# Directions
Copy, from the entries below, each line in which the string "Treat" appears.

# Record extracts
####
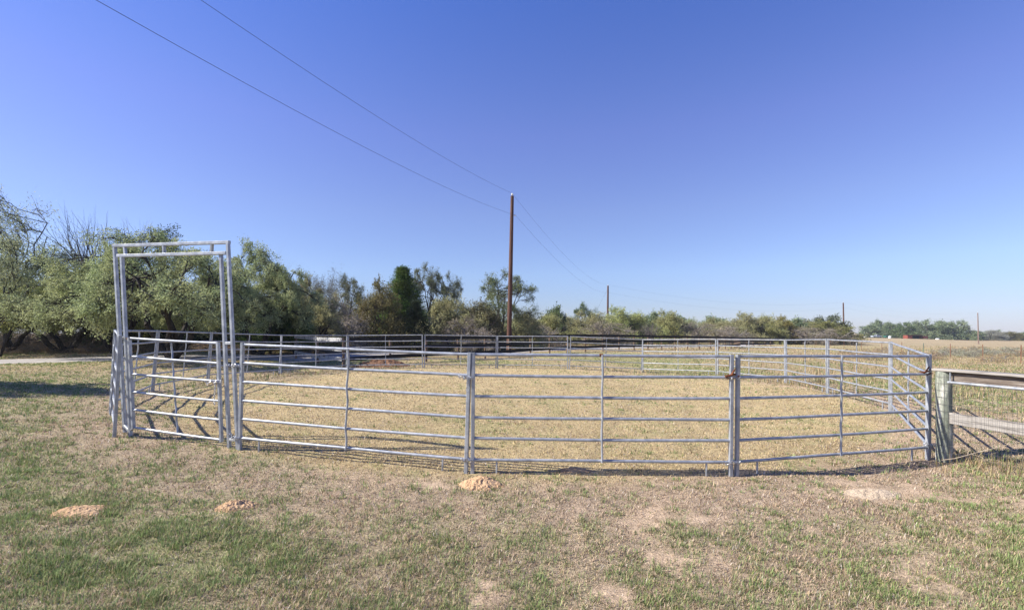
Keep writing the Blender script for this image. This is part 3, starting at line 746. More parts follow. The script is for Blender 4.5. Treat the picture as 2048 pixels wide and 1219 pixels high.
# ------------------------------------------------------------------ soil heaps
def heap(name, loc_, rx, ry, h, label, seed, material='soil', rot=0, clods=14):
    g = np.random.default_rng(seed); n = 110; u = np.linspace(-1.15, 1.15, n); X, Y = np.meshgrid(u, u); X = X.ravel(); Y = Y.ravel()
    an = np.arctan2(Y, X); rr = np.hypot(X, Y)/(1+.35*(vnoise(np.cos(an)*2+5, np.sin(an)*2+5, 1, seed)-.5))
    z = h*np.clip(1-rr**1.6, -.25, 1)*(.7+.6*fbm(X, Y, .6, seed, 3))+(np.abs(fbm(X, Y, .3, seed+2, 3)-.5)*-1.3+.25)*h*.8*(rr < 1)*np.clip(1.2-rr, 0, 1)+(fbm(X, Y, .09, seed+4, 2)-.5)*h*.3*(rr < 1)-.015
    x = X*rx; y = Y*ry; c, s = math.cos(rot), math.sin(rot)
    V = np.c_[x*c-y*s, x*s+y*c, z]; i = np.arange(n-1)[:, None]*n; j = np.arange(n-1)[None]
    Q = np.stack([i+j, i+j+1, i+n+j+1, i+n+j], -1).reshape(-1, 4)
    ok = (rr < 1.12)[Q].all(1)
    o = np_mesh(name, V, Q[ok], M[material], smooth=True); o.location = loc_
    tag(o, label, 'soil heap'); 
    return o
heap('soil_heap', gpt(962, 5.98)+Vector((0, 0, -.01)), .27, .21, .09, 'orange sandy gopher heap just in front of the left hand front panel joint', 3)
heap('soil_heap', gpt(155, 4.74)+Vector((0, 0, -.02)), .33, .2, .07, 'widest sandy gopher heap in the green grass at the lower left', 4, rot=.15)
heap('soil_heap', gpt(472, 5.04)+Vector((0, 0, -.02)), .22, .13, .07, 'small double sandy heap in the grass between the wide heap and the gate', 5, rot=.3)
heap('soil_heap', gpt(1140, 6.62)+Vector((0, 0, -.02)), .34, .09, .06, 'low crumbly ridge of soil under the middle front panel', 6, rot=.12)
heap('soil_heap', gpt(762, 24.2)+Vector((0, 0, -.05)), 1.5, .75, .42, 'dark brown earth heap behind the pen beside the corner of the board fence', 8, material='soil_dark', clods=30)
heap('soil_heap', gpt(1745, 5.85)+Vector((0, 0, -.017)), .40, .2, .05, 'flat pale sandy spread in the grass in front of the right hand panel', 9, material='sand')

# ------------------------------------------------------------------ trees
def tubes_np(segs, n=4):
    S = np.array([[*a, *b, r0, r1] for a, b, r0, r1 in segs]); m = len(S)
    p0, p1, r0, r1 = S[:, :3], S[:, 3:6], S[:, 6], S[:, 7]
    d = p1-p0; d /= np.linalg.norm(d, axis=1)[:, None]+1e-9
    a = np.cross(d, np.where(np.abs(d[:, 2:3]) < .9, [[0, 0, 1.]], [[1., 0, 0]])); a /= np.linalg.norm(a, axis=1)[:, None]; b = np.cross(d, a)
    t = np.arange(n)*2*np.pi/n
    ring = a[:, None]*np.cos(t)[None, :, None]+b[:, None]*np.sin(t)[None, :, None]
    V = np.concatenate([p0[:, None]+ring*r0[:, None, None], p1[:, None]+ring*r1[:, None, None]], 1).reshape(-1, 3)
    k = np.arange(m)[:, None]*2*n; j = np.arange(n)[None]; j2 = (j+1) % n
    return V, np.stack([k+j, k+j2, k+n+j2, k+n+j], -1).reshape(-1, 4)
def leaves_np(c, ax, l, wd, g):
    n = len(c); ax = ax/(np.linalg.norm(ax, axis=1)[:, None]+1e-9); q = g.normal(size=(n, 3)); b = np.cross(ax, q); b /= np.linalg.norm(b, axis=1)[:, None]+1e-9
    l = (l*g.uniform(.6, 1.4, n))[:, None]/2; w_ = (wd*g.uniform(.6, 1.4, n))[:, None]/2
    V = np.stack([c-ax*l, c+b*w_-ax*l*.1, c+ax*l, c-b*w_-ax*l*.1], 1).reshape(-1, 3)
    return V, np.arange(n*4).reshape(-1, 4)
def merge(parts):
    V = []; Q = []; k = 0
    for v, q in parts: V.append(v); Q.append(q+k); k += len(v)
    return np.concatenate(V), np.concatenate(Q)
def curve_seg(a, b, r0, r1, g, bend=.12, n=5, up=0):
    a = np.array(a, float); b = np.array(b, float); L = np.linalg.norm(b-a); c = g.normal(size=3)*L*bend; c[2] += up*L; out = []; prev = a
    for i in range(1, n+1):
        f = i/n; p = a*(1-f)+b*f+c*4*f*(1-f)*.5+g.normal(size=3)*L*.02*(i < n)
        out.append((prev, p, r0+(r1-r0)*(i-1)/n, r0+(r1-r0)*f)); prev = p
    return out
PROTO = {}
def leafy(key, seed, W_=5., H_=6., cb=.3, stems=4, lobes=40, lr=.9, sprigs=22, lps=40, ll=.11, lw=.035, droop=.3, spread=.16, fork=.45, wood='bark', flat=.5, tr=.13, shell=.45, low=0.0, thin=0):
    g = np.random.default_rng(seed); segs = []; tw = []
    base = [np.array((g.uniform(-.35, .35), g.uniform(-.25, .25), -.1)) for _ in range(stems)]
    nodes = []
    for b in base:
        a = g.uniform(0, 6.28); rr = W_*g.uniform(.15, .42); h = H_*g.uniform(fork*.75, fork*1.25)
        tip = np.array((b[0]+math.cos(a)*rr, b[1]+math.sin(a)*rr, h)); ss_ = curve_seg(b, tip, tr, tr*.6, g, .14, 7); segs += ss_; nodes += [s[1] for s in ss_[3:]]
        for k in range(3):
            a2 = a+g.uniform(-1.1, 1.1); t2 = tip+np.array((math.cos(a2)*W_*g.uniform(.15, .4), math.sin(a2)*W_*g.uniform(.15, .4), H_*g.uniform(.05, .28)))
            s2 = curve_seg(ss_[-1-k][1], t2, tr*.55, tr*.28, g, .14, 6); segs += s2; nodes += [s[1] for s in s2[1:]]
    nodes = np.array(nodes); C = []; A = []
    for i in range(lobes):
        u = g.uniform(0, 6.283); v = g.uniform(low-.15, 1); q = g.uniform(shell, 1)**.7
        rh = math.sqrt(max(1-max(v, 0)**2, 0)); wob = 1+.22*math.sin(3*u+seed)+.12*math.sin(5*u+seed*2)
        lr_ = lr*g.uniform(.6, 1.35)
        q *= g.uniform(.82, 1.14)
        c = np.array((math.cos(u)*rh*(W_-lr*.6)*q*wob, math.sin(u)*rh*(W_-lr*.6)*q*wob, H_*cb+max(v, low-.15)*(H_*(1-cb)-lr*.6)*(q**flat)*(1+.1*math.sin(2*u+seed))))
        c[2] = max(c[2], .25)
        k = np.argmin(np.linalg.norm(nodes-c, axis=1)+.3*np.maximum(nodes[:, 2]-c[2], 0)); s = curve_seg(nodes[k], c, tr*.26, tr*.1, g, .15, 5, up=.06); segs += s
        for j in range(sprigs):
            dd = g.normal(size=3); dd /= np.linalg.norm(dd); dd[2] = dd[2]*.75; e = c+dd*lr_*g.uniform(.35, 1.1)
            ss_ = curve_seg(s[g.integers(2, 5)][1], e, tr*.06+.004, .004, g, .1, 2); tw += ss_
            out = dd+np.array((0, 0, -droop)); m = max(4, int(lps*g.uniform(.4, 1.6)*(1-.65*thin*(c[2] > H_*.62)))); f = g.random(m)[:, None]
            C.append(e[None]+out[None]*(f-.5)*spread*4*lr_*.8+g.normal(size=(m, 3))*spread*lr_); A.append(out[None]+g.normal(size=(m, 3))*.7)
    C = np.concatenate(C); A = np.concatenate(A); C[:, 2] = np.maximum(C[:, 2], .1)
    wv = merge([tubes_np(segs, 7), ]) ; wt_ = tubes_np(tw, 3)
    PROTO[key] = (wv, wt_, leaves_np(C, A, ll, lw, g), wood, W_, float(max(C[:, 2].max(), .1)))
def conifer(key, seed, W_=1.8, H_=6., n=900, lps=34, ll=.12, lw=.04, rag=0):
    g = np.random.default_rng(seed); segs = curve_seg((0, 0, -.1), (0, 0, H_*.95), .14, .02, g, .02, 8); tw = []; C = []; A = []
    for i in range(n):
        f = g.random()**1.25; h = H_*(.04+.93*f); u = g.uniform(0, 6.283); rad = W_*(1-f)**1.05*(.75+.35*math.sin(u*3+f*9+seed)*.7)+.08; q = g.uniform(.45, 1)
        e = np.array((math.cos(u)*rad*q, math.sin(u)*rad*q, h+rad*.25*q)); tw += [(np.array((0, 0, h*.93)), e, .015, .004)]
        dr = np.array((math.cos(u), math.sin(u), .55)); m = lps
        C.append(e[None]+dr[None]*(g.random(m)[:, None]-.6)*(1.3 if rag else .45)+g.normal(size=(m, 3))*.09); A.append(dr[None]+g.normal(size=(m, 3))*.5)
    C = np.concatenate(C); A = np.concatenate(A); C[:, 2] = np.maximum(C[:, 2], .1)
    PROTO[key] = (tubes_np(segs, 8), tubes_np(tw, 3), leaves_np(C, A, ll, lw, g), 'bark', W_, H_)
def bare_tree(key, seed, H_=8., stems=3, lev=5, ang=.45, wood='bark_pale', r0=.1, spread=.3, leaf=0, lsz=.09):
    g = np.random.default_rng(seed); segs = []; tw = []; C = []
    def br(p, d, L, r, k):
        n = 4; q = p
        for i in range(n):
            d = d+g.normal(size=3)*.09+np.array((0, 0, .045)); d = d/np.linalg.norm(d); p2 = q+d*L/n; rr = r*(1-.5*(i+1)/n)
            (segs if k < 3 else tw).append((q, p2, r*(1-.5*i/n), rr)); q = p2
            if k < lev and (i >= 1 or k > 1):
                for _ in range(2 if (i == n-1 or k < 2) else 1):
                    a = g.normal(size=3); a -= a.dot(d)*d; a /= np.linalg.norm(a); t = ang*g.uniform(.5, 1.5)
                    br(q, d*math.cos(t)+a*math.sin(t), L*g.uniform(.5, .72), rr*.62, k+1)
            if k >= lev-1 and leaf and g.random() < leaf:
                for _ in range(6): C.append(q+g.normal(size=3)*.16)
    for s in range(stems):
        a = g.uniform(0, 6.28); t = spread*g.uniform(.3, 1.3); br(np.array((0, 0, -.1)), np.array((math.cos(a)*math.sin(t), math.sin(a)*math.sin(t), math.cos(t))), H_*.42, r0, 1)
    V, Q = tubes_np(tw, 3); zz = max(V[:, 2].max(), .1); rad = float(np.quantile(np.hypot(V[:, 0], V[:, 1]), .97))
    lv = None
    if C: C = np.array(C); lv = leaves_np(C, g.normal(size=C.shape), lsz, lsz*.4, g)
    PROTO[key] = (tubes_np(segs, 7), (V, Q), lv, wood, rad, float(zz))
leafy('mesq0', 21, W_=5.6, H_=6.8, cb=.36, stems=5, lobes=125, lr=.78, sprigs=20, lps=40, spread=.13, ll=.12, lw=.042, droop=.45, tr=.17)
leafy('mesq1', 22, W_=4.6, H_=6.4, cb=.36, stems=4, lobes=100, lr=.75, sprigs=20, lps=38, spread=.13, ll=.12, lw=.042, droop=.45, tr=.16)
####
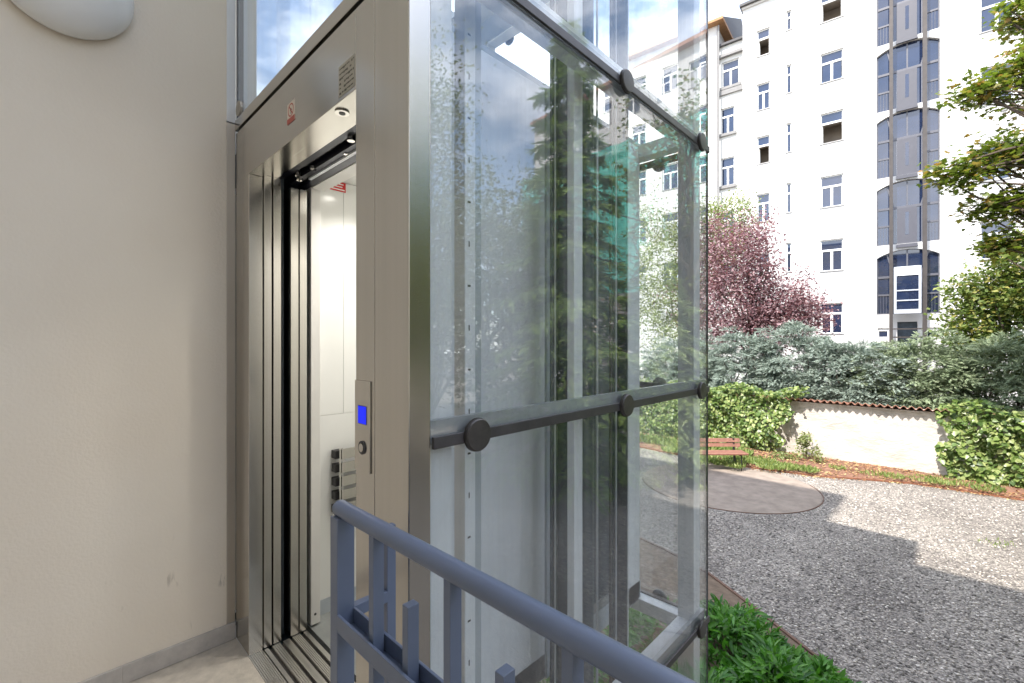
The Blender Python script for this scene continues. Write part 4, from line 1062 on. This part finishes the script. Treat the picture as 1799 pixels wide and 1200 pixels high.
####
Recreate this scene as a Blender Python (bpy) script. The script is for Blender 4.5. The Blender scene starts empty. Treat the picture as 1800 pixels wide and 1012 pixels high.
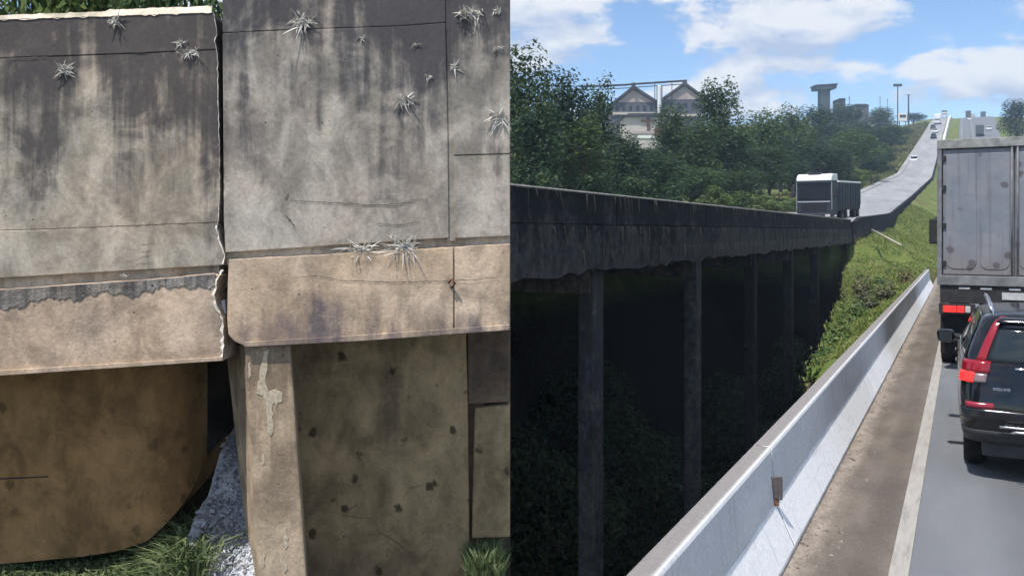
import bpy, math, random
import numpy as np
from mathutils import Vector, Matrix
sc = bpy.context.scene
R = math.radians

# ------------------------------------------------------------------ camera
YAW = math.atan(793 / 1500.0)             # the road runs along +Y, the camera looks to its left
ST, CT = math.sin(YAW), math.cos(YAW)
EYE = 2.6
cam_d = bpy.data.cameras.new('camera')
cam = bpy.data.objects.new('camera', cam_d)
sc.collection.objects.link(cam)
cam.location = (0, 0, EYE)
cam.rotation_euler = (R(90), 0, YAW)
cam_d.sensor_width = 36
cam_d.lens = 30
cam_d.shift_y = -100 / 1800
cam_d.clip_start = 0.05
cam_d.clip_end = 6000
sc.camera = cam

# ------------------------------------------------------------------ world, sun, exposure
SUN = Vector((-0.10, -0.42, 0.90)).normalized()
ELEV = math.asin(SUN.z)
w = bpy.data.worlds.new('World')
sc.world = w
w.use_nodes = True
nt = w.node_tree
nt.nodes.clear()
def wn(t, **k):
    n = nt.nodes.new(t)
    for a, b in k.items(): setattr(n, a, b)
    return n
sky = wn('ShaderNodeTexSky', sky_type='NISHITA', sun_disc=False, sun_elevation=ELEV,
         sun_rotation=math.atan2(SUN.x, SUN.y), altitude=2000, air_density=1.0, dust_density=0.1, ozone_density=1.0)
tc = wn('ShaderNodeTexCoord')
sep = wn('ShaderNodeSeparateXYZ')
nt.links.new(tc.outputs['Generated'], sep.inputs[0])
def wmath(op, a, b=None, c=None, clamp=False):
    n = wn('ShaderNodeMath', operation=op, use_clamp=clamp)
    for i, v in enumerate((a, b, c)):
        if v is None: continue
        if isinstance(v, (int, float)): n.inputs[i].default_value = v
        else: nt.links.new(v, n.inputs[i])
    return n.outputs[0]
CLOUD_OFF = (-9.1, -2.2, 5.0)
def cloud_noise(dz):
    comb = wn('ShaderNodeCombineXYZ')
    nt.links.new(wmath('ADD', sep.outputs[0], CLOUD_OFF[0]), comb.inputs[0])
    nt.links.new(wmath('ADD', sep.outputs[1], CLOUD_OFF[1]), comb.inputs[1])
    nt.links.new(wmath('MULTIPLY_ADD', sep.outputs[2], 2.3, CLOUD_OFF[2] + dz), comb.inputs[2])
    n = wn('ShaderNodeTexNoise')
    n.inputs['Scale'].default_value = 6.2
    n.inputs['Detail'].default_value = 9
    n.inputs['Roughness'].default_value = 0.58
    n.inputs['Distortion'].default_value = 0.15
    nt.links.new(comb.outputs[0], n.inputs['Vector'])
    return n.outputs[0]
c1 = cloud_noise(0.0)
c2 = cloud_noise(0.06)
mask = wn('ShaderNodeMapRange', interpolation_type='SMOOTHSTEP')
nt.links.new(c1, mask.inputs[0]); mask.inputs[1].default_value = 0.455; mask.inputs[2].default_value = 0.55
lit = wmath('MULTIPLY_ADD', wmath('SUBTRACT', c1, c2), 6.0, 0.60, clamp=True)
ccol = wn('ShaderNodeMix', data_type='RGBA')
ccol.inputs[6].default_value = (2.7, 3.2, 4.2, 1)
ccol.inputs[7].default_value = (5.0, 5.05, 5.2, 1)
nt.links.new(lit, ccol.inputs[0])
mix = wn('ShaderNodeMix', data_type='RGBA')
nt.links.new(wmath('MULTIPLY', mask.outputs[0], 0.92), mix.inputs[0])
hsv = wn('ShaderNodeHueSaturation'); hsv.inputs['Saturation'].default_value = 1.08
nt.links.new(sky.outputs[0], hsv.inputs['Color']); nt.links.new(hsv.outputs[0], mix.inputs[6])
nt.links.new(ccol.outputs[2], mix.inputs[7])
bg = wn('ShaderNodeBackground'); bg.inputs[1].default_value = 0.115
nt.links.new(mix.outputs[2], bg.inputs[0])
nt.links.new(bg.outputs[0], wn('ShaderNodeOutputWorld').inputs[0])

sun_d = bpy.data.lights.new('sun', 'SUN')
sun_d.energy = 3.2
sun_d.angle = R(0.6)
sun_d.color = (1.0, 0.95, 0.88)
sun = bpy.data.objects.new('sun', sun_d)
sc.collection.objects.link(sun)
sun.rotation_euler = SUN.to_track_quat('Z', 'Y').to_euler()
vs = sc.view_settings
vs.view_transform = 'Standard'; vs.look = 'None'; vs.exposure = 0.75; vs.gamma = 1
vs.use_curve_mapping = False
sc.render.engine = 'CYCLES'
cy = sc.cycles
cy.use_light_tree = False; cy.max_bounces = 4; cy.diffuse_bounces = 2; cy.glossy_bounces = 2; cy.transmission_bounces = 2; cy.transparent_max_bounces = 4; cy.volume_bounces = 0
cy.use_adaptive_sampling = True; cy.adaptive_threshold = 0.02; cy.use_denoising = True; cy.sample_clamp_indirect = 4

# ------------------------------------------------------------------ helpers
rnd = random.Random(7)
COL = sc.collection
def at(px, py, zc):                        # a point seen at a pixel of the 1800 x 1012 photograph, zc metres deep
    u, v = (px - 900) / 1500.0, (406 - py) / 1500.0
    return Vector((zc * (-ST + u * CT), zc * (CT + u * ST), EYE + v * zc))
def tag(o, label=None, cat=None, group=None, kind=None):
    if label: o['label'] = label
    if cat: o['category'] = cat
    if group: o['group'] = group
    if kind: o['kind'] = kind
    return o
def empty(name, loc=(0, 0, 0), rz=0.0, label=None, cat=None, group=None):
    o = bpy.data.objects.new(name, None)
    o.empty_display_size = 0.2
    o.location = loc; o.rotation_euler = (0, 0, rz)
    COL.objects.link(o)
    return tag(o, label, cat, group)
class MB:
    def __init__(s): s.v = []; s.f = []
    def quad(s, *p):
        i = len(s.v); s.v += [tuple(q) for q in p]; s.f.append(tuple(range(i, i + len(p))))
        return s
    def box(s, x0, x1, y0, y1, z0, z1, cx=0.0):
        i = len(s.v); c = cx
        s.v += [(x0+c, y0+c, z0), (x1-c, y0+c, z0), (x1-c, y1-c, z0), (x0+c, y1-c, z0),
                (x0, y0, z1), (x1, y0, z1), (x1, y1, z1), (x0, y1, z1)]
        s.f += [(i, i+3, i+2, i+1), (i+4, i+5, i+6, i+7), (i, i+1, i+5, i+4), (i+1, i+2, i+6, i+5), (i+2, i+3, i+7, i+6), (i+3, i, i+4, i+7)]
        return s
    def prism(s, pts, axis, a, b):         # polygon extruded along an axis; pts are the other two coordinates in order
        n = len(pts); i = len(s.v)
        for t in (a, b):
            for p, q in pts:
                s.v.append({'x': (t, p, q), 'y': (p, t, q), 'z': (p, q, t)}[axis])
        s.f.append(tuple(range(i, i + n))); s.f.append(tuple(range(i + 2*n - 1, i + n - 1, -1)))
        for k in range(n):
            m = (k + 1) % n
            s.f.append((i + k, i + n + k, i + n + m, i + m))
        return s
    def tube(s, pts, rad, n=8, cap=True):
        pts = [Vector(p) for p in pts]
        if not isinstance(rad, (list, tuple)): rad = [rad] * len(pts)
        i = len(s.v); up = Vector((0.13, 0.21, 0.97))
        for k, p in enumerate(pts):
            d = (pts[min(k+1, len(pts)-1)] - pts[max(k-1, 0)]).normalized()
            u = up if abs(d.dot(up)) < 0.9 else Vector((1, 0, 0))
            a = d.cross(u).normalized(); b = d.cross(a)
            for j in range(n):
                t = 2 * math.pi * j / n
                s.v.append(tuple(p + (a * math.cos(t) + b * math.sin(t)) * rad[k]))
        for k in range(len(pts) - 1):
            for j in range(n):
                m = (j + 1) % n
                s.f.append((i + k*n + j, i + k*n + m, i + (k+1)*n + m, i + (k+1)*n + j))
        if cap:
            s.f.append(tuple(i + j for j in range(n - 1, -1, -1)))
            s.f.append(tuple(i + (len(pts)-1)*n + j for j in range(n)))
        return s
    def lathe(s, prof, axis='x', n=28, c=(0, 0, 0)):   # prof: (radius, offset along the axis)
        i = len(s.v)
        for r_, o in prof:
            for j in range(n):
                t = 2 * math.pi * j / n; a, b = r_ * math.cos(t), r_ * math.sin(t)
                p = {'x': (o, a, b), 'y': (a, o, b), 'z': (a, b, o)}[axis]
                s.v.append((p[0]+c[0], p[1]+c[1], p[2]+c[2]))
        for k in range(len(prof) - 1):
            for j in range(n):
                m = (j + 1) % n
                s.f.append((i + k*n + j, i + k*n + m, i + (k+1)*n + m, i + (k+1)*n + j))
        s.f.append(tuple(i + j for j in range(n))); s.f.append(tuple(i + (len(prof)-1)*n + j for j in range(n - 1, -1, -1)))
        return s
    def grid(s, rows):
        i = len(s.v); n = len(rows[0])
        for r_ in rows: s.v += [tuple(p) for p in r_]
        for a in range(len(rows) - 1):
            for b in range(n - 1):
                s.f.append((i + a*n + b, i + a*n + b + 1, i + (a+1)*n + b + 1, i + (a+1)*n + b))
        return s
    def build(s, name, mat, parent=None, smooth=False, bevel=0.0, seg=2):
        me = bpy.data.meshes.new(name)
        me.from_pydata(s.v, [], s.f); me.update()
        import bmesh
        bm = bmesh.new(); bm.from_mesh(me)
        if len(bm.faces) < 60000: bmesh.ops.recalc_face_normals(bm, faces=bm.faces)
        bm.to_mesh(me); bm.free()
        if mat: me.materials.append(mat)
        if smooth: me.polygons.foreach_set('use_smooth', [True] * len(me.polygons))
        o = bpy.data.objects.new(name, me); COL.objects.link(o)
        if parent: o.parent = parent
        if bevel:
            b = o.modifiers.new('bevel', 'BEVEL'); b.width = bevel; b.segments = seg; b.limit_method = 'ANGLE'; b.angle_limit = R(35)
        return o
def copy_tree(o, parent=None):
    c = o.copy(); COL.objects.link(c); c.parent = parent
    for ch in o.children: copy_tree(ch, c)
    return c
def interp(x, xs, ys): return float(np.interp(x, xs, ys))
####
# Final result
Keep writing the Blender script for this image. This is part 3, starting at line 746. More parts follow. The script is for Blender 4.5. Treat the picture as 2048 pixels wide and 1219 pixels high.
The Blender Python script for this scene continues. Write part 4, from line 1062 on. This part finishes the script. Treat the picture as 1799 pixels wide and 1200 pixels high.
Recreate this scene as a Blender Python (bpy) script. The script is for Blender 4.5. The Blender scene starts empty. Treat the picture as 1800 pixels wide and 1012 pixels high.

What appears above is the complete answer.